▶ [Task objective]: Repeat, exactly and only, the lines from the beginning of the data through the line with "COL = scene.collection". Pictures are left out.

----- Given material

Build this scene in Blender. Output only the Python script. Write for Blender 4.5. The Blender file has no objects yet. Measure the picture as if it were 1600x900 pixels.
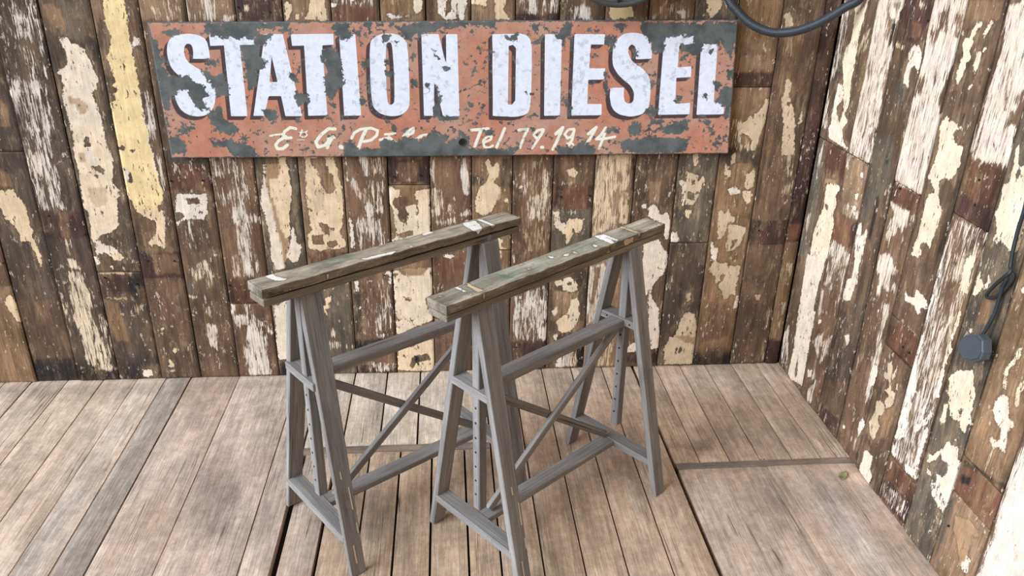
import bpy, bmesh, math, random
import numpy as np
from mathutils import Matrix, Vector
random.seed(7); RNG = np.random.default_rng(7)
scene = bpy.context.scene
COL = scene.collection

# ------------------------------------------------------------------ camera
CAM = [1249.685575, 0.432309, 0.019465, 0.087408, -1.230633, -2.526694, 1.5]   # focal length in px of a 1600 px wide frame, pitch, roll, yaw, x, y, z
f, pitch, roll, yaw, cx, cy, cz = CAM
F = Vector((math.sin(yaw)*math.cos(pitch), math.cos(yaw)*math.cos(pitch), -math.sin(pitch)))
R0 = Vector((math.cos(yaw), -math.sin(yaw), 0)); U0 = R0.cross(F)
R = R0*math.cos(roll) + U0*math.sin(roll); U = -R0*math.sin(roll) + U0*math.cos(roll)
cam_data = bpy.data.cameras.new('camera'); cam = bpy.data.objects.new('camera', cam_data); COL.objects.link(cam)
cam_data.sensor_width = 36; cam_data.sensor_fit = 'HORIZONTAL'; cam_data.lens = f/1600*36; cam_data.clip_start = .05
m = Matrix.Identity(4)
for i in range(3):
    m[i][0], m[i][1], m[i][2], m[i][3] = R[i], U[i], -F[i], (cx, cy, cz)[i]
cam.matrix_world = m
scene.camera = cam

# ------------------------------------------------------------------ sky, sun, exposure
world = bpy.data.worlds.new('sky'); scene.world = world; world.use_nodes = True
bg = world.node_tree.nodes['Background']
bg.inputs[0].default_value = (1.0, .93, .84, 1); bg.inputs[1].default_value = .40
sun_data = bpy.data.lights.new('daylight', 'SUN'); sun = bpy.data.objects.new('daylight', sun_data); COL.objects.link(sun)
sun_data.energy = 5.5; sun_data.angle = math.radians(40); sun_data.color = (.74, .86, 1.0)
sun.rotation_euler = (-Vector((-.80, -.45, .44))).to_track_quat('-Z', 'Y').to_euler()
sun.location = (-4, -2, 4)
scene.view_settings.view_transform = 'Standard'; scene.view_settings.look = 'None'
scene.view_settings.exposure = 0.2; scene.view_settings.gamma = 1.0
scene.view_settings.use_curve_mapping = False

# ------------------------------------------------------------------ colour helpers
def lin(c):
    return tuple(((v/255)/12.92 if v/255 <= .04045 else ((v/255+.055)/1.055)**2.4) for v in c)
PAL = {'D': (88,72,60), 'R': (117,88,68), 'K': (78,54,47), 'G': (102,90,76), 'O': (142,110,80), 'B': (124,84,64),
       'N': (46,40,38), 'X': (98,66,50), 'T': (150,119,92), 'M': (106,82,64), 'u': (236,214,192), 'c': (232,208,178), 'e': (228,199,160), 'y': (236,207,152),
       'w': (230,213,196), 'p': (230,209,186), 't': (186,158,125), 'o': (168,134,98), 'i': (206,180,147)}
PAL = {k: np.array(lin(v)+(1,)) for k, v in PAL.items()}

# ------------------------------------------------------------------ node helpers
class NT:
    def __init__(s, name):
        s.m = bpy.data.materials.new(name); s.m.use_nodes = True; s.t = s.m.node_tree; s.n = s.t.nodes; s.l = s.t.links
        s.b = s.n['Principled BSDF']; s.b.inputs['Specular IOR Level'].default_value = .25
    def new(s, t, **k):
        n = s.n.new(t)
        for a, v in k.items(): setattr(n, a, v)
        return n
    def put(s, sock, v):
        if isinstance(v, bpy.types.NodeSocket): s.l.new(v, sock)
        else: sock.default_value = v
    def math(s, op, a, b=None, c=None, clamp=False):
        n = s.new('ShaderNodeMath', operation=op, use_clamp=clamp); s.put(n.inputs[0], a)
        if b is not None: s.put(n.inputs[1], b)
        if c is not None: s.put(n.inputs[2], c)
        return n.outputs[0]
    def ramp(s, v, a, b, c=0., d=1.):
        n = s.new('ShaderNodeMapRange', interpolation_type='SMOOTHSTEP'); s.put(n.inputs[0], v)
        for i, q in enumerate((a, b, c, d)): s.put(n.inputs[i+1], q)
        return n.outputs[0]
    def mix(s, f, a, b, mode='MIX'):
        n = s.new('ShaderNodeMix', data_type='RGBA', blend_type=mode); s.put(n.inputs[0], f)
        s.put(n.inputs[6], a if isinstance(a, bpy.types.NodeSocket) else tuple(a)[:3]+(1,))
        s.put(n.inputs[7], b if isinstance(b, bpy.types.NodeSocket) else tuple(b)[:3]+(1,))
        return n.outputs[2]
    def grey(s, v):
        n = s.new('ShaderNodeCombineColor'); [s.l.new(v, n.inputs[i]) for i in range(3)]; return n.outputs[0]
    def noise(s, vec, scale, detail=3., rough=.55, dist=0.):
        n = s.new('ShaderNodeTexNoise'); s.l.new(vec, n.inputs['Vector']); n.inputs['Scale'].default_value = scale
        n.inputs['Detail'].default_value = detail; n.inputs['Roughness'].default_value = rough; n.inputs['Distortion'].default_value = dist
        return n.outputs[0]
    def coords(s, sx=1, sy=1, sz=1, base=None):
        if base is None:
            tc = s.new('ShaderNodeTexCoord'); oi = s.new('ShaderNodeObjectInfo')
            sc = s.new('ShaderNodeVectorMath', operation='ADD'); s.l.new(tc.outputs['Object'], sc.inputs[0])
            k = s.new('ShaderNodeVectorMath', operation='SCALE'); k.inputs[0].default_value = (7.3, 5.1, 9.7); s.l.new(oi.outputs['Random'], k.inputs[3])
            s.l.new(k.outputs[0], sc.inputs[1]); base = sc.outputs[0]
        v = s.new('ShaderNodeVectorMath', operation='MULTIPLY'); s.l.new(base, v.inputs[0]); v.inputs[1].default_value = (sx, sy, sz)
        return v.outputs[0], base
    def attr(s, name):
        n = s.new('ShaderNodeAttribute', attribute_name=name); return n
    def bump(s, h, strength=.5, dist=.002, normal=None):
        n = s.new('ShaderNodeBump'); s.put(n.inputs['Height'], h); n.inputs['Strength'].default_value = strength; n.inputs['Distance'].default_value = dist
        if normal is not None: s.l.new(normal, n.inputs['Normal'])
        return n.outputs[0]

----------

▶ [Solved problem]:
Build this scene in Blender. Output only the Python script. Write for Blender 4.5. The Blender file has no objects yet. Measure the picture as if it were 1600x900 pixels.
import bpy, bmesh, math, random
import numpy as np
from mathutils import Matrix, Vector
random.seed(7); RNG = np.random.default_rng(7)
scene = bpy.context.scene
COL = scene.collection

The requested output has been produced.